Des religieux témoignent d’un sentiment d’insécurité croissant à Kinshasa. Samedi 4 février, un prêtre a été emmené par des hommes armés non identifiés à la fin de la messe, dans une église de la périphérie de la capitale. Il a été libéré quelques heures plus tard par les renseignements généraux. Cet épisode accroit le climat de « peur » dans lequel prêtres et religieux disent vivre depuis les premières marches soutenues par l’Eglise catholique, le 31 décembre, et sur fond de bras de fer entre l’église et les autorités. RFI a recueilli des témoignages.
Lors de la marche du 21 janvier, le père Joseph Bema dit avoir été obligé de ramper jusqu’à l’entrée d’une base de la Monusco pour fuir les tirs de la police. Depuis, il est devenu rare qu’il dorme dans sa paroisse.
« Je me sens en insécurité, confie ce curé de Kinshasa, avec des visites de personnes non identifiées, qui me cherchent. Parfois, ils se trompent d’adresses. Le 29, c’était la cérémonie de purification de l’église-paroisse Saint-Kisito. A la fin, je ne voulais pas sortir, et tout le monde l’a bien vu, parce qu”à l’extérieur, des gens suspects me cherchaient. Je ne connais pas leur but, mais je pense que c’est de m’avoir physiquement, et tout le monde est en alerte dans cette affaire. »

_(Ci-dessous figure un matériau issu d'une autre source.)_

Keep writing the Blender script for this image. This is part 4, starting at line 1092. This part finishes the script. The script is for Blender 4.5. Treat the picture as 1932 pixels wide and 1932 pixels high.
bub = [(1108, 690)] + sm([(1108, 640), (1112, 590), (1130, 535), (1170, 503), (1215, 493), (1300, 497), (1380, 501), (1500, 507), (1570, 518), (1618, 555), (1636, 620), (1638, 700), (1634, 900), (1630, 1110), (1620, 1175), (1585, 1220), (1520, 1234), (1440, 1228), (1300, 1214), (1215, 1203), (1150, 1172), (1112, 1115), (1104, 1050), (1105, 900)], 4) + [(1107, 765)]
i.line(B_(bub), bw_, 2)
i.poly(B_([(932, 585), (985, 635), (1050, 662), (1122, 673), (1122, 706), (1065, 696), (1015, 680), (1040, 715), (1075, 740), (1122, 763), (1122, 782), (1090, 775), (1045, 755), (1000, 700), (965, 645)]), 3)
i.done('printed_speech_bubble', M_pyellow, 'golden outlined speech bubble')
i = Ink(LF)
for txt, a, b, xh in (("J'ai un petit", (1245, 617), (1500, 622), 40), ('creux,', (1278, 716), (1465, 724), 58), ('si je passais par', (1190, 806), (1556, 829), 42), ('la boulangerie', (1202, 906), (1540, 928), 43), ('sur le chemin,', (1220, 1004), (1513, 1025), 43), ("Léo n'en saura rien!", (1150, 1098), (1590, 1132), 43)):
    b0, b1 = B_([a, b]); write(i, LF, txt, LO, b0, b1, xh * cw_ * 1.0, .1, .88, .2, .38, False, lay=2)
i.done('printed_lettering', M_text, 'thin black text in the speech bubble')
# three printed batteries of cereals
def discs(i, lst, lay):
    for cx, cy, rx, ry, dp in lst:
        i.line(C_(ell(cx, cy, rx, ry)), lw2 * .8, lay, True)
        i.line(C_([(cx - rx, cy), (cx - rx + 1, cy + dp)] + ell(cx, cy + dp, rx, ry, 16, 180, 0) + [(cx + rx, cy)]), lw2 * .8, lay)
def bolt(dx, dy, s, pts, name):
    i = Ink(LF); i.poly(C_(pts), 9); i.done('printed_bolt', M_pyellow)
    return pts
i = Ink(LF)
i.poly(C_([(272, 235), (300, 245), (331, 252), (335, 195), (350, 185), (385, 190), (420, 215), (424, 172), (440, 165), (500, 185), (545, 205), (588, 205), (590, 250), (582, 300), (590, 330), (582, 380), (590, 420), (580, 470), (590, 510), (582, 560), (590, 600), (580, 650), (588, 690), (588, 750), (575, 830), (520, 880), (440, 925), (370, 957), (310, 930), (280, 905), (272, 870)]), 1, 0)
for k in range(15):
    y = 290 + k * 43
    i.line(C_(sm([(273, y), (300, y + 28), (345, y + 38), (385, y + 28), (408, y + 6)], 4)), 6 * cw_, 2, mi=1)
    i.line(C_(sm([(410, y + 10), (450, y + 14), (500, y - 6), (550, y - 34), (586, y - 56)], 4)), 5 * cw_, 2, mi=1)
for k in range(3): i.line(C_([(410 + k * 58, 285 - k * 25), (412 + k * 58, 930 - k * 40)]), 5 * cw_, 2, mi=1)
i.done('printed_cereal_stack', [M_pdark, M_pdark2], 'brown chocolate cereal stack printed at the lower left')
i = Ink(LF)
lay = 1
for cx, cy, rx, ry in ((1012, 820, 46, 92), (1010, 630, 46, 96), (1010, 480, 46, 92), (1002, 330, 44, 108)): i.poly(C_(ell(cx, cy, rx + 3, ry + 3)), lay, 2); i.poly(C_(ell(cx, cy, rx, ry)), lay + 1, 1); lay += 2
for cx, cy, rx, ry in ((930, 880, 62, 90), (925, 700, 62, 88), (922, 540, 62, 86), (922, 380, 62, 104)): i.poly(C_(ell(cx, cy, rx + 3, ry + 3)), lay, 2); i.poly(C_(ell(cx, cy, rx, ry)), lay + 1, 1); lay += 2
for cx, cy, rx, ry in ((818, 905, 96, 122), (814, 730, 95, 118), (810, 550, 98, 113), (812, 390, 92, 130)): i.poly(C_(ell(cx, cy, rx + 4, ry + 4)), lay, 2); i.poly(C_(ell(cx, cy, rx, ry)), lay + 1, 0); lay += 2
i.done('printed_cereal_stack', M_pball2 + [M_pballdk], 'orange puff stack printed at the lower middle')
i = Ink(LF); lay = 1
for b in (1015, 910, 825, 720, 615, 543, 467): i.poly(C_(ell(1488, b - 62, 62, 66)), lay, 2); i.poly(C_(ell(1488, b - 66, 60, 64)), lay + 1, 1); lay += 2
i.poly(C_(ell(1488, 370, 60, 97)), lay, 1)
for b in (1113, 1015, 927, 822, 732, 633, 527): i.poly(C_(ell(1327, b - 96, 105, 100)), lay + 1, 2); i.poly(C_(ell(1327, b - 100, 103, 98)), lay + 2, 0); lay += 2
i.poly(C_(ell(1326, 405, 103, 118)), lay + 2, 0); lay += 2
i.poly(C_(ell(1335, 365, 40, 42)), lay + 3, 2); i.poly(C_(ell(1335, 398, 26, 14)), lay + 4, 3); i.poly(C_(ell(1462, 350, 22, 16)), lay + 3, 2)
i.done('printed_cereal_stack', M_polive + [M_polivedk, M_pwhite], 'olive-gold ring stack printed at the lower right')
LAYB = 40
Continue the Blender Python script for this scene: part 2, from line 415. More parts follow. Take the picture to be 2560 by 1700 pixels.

L’abbé Placide Okalema était dans les rues lui aussi le 21 janvier. Il dénonce une « persécution ». « On voudrait que les gens soient silencieux. Et nous, parce que nous parlons, nous devenons l’objet d’insécurité. Personnellement, je suis menacé. Je reçois des appels, des menaces. Par exemple, dimanche dernier, juste après la messe, deux mamans ont surpris un monsieur qui était en train de dire, menaçant : “ce prêtre-là, je vais le faire disparaître dans deux jours.” Je rentre chez moi et je reçois un appel pour me dire “on va te faire disparaître”. Mais, malgré toutes ces menaces, nous n’avons pas peur. »
D’autres prêtres ont souhaité témoigner hors micro. Raconter les appels anonymes, les pressions… Et dire aussi leur détermination à ne pas baisser les bras.
Le porte-parole de la police congolaise, le colonel Mwanamputu, n’a pas souhaité réagir.
Par ailleurs, la commission d’enquête mixte mise en place par la ministre des Droits humains et chargée d’enquêter sur la violation des droits de l’homme en marge des marches récemment organisées par le Comité laïc de coordination (CLC) a débuté ses travaux lundi. L’ONU a de son côté revu à la hausse le bilan de la marche du 21 janvier. Il passe de 6 à 7 décès après qu’un blessé a succombé à ses blessures.
■ La Fédération protestante de France s’inquiète pour les chrétiens congolais
Le pasteur François David Ekofo a quitté samedi la République démocratique du Congo pour les Etats-Unis. Selon des sources proches de lui, au sein de l’Eglise du Christ au Congo, il craignait pour sa sécurité. Lors du 17e anniversaire de la mort de Laurent-Désiré Kabila, mi-janvier, il avait créé la surprise en interpellant les autorités congolaises sur leur mauvaise gestion du pays. « L’Etat congolais n’existe pas », avait-il déclaré dans son homélie. Ce week-end, la Fédération protestante de France a fait part, dans un communiqué, de son inquiétude pour les chrétiens congolais.